Writing is—to many of us—a tremendous joy; it is also exhausting. Mentally, emotionally, even physically exhausting. Does it breathe life into our souls? Yes! Does it stick a straw into our souls and suck them out like a little kid determined to get the last drop of pop out from their jumbo Slurpee straw? Yes, also that. Does it sometimes manage to do both of those things at once? ALSO YES.
Writing is a beautiful, baffling thing. I’m a big believer in the idea that the process is a little different for everyone. One writer might write for ten minutes every day for five years and end up with a brilliant manuscript. Another writer might bang out a fantastic book in two months of intense eight-hour work days. Both processes are legitimate and valuable. Here’s the thing that is universal for all of us though: taking a break does not make you a bad person. It doesn’t even make you lazy. It just means you’re taking a break. Neutral point. Sometimes the best thing you can do for your work is nothing. (For any Avatar: The Last Airbender fans out there, think of this as neutral jing.)
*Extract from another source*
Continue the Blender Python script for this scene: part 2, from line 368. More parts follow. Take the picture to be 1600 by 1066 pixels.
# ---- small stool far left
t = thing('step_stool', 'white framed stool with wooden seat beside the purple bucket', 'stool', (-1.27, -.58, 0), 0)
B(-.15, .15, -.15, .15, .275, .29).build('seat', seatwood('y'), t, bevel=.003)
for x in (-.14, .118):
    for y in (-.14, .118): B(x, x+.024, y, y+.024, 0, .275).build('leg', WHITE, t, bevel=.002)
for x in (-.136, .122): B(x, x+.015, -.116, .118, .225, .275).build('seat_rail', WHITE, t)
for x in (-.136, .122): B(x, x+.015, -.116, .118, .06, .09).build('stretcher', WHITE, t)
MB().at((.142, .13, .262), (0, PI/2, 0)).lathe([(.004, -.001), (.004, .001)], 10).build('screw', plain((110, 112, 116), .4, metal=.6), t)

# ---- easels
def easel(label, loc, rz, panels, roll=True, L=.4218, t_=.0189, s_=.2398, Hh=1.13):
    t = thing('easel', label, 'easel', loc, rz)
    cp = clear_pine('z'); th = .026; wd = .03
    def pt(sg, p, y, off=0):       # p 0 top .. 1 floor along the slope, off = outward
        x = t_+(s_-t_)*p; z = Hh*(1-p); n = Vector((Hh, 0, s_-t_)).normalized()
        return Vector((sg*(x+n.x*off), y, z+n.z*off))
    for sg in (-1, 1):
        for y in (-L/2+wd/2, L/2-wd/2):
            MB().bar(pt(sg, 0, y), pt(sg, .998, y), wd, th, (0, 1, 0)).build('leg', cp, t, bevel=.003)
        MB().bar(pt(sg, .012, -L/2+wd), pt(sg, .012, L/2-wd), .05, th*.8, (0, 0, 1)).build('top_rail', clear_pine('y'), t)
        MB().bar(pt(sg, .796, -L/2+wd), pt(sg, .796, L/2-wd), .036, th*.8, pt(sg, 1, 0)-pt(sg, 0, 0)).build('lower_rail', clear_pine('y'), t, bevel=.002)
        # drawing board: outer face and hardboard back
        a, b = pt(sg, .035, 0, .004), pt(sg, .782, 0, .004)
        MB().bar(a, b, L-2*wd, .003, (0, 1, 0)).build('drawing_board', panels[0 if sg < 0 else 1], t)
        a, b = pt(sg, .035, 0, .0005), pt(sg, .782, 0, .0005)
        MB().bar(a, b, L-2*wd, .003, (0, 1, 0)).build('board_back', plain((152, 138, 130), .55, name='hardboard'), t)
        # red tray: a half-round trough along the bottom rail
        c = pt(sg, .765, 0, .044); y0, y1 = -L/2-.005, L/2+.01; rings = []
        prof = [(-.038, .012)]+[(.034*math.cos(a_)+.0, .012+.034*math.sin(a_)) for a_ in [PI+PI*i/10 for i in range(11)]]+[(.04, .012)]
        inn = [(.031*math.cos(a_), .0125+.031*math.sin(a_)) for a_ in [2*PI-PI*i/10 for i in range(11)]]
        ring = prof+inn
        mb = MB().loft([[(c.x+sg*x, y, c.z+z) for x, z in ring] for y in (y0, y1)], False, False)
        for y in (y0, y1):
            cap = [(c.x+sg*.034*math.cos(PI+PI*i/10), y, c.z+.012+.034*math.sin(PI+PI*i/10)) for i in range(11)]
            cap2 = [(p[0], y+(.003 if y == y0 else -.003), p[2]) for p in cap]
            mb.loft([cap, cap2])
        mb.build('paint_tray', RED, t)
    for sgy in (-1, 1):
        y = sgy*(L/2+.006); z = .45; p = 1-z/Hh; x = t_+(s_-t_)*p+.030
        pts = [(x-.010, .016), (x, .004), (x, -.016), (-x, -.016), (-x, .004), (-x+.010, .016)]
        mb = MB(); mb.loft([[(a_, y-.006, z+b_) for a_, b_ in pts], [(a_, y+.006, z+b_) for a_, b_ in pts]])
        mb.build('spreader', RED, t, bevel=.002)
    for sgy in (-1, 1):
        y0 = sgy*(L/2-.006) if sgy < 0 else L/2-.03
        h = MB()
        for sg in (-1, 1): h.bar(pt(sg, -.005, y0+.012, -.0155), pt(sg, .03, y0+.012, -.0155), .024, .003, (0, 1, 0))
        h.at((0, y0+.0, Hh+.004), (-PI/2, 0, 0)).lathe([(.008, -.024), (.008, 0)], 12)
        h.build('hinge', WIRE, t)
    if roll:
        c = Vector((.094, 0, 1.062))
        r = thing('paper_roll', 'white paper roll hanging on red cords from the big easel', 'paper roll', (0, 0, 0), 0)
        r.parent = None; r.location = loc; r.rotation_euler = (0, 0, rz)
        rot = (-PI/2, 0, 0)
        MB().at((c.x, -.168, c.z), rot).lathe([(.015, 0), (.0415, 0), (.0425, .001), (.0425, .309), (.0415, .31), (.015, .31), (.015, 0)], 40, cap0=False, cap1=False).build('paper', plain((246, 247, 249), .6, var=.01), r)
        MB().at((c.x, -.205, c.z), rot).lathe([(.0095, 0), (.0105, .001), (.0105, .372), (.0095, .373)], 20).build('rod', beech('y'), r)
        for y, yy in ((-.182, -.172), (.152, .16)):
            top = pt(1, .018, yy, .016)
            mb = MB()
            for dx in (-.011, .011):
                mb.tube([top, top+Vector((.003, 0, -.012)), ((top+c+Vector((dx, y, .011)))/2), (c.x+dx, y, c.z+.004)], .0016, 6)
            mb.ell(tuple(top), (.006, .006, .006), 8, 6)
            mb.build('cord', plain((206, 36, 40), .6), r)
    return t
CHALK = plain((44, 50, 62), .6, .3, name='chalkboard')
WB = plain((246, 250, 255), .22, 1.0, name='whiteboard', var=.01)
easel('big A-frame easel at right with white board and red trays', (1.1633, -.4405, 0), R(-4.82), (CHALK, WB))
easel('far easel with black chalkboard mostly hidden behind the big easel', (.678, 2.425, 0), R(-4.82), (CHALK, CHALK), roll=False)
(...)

So, to end Part One of this post, if you’re struggling with feeling overwhelmed, consider taking a break from your writing. The duration of the break is up to you. You are the captain of your own literary ship; do what you need to do to stay afloat—whether that’s taking off a single afternoon or stepping away for a number of weeks. Your “break” could also come from writing for shorter amounts of time or even writing in a different medium or about a different subject. Ask yourself what will bring you some joy, and then do that.
In Part Two, I will discuss how writers can cope when factors outside of writing become overwhelming.
References
Lamott, Anne. 1994. Bird by Bird: Some Instructions on Writing and Life. New York: Penguin Random House.
Wendig, Chuck. 2023. Gentle Writing Advice: How to Be a Writer without Destroying Yourself. United States: Penguin Random House.